■ **Scripts that build scenes**
+++

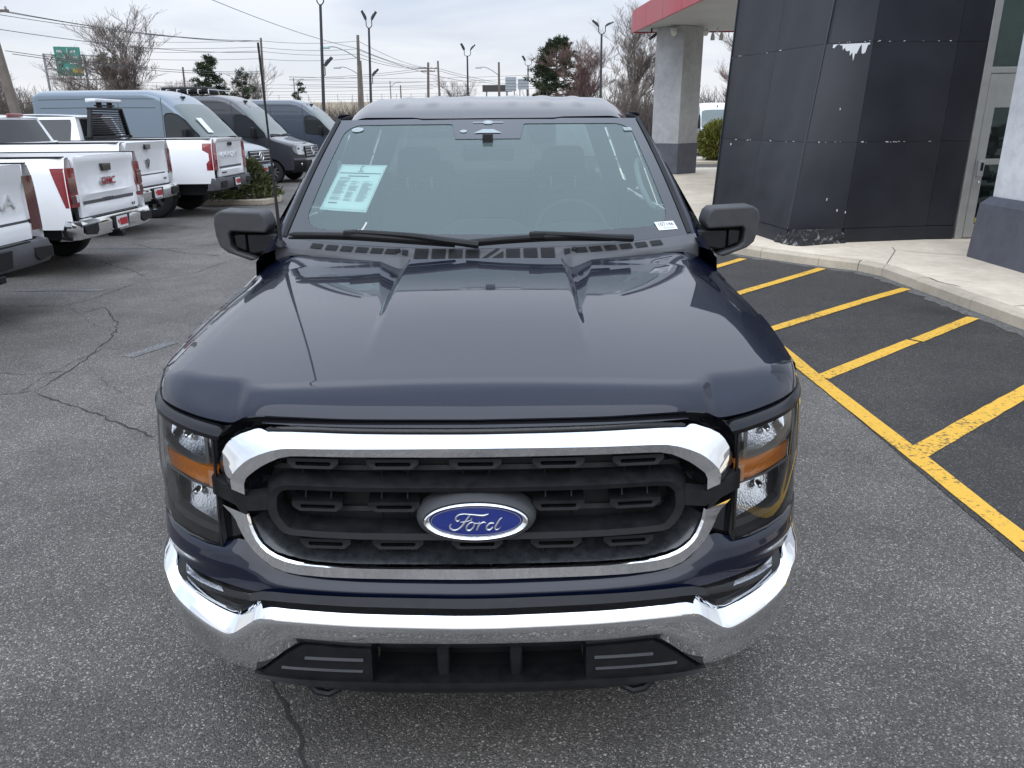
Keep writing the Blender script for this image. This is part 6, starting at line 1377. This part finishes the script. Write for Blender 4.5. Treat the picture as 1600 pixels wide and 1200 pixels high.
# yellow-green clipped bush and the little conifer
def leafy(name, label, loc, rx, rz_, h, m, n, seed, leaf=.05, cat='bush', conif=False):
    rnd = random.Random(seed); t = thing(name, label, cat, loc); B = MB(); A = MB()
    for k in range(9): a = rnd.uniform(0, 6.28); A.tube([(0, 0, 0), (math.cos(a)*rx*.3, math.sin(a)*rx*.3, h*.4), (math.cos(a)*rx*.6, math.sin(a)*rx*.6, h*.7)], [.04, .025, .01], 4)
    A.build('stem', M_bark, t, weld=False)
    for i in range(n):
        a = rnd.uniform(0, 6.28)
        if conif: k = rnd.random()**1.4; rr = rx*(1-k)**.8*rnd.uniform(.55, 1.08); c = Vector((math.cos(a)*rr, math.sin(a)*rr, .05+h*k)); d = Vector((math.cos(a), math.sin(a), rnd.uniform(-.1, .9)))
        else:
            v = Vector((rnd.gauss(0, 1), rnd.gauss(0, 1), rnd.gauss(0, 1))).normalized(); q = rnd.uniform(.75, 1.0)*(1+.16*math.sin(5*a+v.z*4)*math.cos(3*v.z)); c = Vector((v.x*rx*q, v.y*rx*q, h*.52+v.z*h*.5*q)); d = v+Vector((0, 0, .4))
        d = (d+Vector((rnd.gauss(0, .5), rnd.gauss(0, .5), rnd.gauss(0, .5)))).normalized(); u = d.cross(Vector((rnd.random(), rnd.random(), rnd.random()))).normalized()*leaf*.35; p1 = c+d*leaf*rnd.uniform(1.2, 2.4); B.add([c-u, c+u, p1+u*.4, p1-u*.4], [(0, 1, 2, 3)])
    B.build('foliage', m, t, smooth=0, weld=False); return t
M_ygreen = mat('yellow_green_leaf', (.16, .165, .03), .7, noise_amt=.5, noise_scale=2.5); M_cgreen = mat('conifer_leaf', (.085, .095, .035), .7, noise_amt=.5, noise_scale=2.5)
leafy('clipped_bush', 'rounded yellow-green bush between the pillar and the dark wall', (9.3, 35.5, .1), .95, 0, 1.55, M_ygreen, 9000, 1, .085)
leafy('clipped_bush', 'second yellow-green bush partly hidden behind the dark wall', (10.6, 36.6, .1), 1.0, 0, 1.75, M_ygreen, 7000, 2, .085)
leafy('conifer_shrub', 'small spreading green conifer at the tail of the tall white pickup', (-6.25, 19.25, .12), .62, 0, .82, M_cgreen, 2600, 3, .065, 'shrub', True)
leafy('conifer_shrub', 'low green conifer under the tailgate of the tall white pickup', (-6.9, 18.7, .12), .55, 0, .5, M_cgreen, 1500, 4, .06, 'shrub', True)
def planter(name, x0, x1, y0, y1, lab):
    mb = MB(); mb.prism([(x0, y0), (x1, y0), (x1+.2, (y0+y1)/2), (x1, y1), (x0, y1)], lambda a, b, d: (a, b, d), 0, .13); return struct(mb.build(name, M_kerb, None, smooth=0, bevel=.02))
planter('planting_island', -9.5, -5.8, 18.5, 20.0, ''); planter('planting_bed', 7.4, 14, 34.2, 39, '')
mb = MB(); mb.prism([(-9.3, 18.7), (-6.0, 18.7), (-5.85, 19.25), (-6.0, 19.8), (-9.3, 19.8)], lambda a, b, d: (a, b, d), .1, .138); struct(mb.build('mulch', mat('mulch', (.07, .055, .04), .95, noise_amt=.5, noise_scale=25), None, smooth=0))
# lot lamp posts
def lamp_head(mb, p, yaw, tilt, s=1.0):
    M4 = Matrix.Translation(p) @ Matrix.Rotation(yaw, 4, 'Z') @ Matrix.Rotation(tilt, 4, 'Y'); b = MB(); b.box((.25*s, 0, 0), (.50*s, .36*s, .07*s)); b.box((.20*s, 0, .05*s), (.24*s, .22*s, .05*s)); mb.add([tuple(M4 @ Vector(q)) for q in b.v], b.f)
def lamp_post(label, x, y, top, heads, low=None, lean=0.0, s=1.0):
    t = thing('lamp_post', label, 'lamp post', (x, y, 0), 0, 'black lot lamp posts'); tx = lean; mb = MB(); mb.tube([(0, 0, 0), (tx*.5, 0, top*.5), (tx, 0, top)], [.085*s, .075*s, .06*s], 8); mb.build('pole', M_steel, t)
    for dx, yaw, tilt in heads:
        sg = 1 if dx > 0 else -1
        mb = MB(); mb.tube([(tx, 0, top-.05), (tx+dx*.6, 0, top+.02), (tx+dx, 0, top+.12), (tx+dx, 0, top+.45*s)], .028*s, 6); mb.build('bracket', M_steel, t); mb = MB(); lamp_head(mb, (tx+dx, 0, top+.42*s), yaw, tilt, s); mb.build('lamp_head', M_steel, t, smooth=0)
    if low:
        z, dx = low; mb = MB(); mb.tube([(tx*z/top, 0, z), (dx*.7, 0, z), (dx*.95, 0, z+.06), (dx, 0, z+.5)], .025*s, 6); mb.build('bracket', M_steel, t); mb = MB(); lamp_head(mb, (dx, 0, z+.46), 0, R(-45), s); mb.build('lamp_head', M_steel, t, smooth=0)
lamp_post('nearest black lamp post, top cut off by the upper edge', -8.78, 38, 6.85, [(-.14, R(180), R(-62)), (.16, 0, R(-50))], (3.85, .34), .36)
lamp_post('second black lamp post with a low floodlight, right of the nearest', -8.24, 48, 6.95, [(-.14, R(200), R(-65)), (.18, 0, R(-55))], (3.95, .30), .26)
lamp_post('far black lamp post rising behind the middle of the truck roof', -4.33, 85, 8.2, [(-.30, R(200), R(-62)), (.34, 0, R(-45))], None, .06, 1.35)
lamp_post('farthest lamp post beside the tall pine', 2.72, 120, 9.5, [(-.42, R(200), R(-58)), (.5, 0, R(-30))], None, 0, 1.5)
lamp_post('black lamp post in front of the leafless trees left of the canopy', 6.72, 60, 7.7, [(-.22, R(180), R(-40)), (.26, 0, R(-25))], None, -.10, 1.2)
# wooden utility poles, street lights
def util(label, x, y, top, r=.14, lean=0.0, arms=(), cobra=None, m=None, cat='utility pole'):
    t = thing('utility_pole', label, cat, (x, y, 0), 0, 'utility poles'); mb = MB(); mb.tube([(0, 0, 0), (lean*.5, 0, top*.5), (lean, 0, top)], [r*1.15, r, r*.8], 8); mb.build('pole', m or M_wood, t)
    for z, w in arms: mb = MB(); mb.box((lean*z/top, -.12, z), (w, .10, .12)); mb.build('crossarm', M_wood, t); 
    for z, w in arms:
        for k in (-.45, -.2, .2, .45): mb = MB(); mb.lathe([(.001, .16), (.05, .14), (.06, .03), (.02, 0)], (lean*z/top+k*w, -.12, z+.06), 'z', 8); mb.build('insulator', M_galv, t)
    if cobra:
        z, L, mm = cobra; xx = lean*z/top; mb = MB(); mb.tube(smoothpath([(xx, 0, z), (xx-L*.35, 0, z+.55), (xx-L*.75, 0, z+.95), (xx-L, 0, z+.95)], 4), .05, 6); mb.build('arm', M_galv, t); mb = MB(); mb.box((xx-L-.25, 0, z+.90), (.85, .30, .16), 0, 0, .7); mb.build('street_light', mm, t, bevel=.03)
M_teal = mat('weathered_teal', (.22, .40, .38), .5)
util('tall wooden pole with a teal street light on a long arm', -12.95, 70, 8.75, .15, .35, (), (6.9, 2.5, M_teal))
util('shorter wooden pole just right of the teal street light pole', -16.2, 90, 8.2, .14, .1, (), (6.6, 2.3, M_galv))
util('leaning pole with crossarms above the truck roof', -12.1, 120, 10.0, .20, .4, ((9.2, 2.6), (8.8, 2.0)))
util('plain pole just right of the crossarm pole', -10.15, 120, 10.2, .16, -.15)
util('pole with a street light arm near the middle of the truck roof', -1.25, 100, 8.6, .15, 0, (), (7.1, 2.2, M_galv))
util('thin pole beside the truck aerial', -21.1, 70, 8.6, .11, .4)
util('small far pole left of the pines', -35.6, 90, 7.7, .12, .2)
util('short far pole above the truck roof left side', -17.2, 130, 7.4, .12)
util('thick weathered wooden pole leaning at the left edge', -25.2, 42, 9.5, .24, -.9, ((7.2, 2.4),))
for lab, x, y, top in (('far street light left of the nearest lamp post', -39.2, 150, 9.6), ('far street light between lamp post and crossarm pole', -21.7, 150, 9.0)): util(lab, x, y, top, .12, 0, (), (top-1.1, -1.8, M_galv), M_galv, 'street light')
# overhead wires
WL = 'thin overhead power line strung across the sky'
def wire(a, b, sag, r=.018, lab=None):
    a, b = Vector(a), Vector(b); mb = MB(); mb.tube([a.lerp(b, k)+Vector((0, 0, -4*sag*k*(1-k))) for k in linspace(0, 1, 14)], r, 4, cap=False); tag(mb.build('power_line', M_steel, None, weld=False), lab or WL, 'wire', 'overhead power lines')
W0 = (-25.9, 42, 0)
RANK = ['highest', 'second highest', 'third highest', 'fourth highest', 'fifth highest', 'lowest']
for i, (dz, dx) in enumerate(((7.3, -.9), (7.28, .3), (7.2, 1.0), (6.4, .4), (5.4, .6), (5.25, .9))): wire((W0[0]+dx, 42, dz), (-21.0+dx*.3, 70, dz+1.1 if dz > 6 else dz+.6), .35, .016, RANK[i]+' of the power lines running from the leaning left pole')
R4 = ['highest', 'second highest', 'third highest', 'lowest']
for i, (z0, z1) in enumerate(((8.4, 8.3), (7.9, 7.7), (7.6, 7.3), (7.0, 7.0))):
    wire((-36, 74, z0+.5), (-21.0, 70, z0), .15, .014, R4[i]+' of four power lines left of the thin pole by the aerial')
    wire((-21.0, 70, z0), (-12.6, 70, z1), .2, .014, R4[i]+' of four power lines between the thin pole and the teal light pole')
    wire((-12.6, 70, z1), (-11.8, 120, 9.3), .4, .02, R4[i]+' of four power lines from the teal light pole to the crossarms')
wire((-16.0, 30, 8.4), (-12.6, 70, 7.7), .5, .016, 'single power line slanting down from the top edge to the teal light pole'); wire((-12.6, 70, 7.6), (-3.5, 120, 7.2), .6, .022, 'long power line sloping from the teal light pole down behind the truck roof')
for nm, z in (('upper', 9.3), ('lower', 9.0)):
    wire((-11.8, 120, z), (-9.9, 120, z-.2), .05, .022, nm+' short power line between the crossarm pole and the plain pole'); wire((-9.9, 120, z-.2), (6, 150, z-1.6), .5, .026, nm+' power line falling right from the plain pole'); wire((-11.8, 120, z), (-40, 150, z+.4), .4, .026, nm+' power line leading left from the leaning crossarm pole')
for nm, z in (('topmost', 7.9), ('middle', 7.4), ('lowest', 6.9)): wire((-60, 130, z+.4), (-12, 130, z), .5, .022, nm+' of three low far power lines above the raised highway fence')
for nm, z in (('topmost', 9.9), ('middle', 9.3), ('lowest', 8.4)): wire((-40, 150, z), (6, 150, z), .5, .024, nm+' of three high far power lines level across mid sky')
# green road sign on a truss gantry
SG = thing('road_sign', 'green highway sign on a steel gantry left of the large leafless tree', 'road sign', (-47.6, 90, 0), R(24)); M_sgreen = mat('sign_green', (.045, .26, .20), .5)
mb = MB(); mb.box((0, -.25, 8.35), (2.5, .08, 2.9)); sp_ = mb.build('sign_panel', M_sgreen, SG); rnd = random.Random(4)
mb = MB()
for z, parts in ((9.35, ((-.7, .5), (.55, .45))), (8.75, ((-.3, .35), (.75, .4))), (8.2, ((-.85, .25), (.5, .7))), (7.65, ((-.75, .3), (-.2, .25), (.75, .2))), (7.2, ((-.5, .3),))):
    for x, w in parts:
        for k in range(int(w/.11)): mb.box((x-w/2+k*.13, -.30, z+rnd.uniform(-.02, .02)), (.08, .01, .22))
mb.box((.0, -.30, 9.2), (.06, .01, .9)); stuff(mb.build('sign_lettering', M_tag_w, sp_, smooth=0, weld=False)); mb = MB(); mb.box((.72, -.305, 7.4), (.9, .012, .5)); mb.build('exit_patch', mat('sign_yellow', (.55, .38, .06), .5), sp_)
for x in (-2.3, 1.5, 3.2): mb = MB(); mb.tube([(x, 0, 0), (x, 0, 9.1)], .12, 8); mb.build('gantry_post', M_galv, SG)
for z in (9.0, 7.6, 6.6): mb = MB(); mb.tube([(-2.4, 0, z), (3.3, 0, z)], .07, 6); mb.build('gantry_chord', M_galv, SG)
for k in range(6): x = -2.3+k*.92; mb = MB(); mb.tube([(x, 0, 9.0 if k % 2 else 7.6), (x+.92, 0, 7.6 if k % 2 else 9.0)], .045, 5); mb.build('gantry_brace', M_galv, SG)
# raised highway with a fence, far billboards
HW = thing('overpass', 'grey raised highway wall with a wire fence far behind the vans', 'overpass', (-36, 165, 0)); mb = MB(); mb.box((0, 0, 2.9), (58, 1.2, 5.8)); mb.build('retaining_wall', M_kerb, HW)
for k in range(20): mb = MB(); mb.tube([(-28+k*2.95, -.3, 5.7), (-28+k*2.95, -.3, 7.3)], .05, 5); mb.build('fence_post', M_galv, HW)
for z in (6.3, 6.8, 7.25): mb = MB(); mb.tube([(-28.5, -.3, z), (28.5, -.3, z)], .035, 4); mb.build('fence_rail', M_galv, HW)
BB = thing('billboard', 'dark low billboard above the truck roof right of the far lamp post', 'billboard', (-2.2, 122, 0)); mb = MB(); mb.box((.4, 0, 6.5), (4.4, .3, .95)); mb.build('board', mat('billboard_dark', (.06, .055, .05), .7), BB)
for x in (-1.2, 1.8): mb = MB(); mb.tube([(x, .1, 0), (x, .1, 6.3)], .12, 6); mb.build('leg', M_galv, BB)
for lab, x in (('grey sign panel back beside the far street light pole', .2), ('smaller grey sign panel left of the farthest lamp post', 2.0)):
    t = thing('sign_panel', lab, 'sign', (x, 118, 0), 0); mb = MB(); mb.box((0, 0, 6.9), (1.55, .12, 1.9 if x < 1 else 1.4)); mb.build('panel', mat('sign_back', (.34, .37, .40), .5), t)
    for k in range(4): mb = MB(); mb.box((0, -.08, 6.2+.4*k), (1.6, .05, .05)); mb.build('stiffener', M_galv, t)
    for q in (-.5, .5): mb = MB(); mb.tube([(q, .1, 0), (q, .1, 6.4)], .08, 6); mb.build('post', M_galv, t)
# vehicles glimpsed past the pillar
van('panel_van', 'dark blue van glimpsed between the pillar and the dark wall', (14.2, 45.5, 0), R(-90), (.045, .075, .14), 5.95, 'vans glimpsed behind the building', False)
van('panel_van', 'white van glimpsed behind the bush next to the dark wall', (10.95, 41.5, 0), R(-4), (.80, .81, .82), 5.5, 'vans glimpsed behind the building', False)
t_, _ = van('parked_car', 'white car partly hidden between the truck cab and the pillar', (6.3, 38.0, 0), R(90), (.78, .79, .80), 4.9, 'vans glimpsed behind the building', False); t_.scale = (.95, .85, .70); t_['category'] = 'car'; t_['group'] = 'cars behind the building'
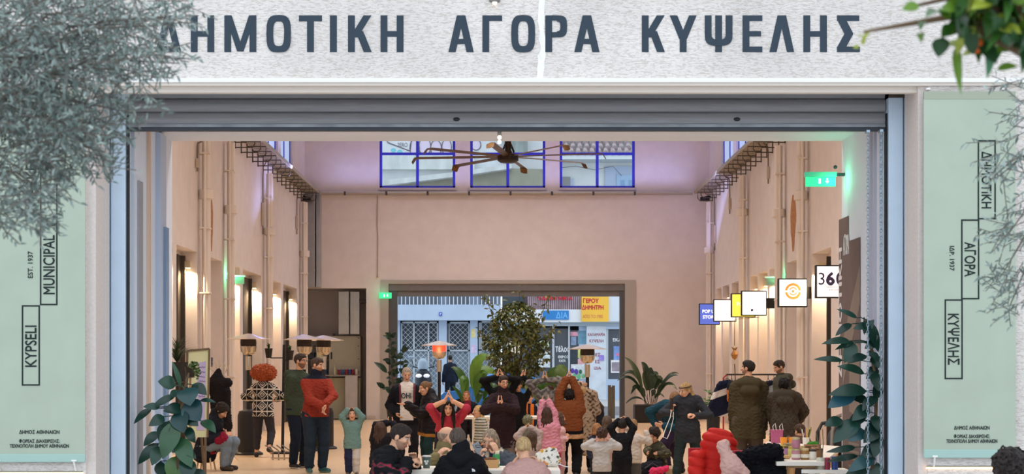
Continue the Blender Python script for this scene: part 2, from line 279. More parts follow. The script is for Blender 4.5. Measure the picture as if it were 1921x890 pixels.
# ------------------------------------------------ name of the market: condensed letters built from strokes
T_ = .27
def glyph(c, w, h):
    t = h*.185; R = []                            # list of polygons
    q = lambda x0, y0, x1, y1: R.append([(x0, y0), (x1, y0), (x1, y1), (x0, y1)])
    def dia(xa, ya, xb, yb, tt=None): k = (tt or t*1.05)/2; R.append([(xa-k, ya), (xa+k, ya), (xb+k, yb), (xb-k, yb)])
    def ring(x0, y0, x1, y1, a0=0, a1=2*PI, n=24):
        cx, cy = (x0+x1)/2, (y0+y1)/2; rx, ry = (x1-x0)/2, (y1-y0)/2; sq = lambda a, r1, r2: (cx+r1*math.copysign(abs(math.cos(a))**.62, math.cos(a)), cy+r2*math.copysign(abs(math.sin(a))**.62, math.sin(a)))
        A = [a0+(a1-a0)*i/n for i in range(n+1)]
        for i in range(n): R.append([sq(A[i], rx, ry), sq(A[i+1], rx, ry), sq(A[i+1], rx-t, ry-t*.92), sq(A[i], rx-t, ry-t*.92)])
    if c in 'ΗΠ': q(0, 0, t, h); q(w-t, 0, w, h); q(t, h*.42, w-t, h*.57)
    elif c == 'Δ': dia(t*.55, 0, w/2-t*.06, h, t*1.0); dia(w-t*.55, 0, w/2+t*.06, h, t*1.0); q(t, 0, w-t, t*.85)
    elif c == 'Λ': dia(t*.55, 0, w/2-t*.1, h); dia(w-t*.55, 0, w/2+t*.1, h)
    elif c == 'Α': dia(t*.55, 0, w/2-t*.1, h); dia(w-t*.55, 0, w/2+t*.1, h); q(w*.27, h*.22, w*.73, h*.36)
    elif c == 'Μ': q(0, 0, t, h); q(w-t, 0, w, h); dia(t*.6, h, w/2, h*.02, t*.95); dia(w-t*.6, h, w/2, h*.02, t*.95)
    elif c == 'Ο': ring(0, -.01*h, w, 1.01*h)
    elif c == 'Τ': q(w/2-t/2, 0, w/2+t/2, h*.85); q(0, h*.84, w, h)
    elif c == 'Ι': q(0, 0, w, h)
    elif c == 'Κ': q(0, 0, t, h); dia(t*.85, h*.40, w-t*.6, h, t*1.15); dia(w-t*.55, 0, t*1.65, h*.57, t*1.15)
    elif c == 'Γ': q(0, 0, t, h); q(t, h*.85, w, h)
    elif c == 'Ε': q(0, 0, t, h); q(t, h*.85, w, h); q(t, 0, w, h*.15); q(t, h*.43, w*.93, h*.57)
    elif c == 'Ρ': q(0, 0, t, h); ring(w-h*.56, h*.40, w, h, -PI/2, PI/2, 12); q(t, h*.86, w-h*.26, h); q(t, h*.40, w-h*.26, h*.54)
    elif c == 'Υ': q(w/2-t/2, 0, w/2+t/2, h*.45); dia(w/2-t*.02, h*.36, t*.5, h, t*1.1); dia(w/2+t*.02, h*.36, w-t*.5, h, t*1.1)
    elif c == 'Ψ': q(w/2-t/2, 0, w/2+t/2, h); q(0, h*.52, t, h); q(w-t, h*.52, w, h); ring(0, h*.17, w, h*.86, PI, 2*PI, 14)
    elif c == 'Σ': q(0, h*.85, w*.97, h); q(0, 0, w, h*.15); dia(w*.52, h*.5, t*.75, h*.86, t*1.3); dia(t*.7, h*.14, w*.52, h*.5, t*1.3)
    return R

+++

■ **Given problem**
Return nothing except the number of lines that include the string "Blender".

■ **Solution to this exercise**
2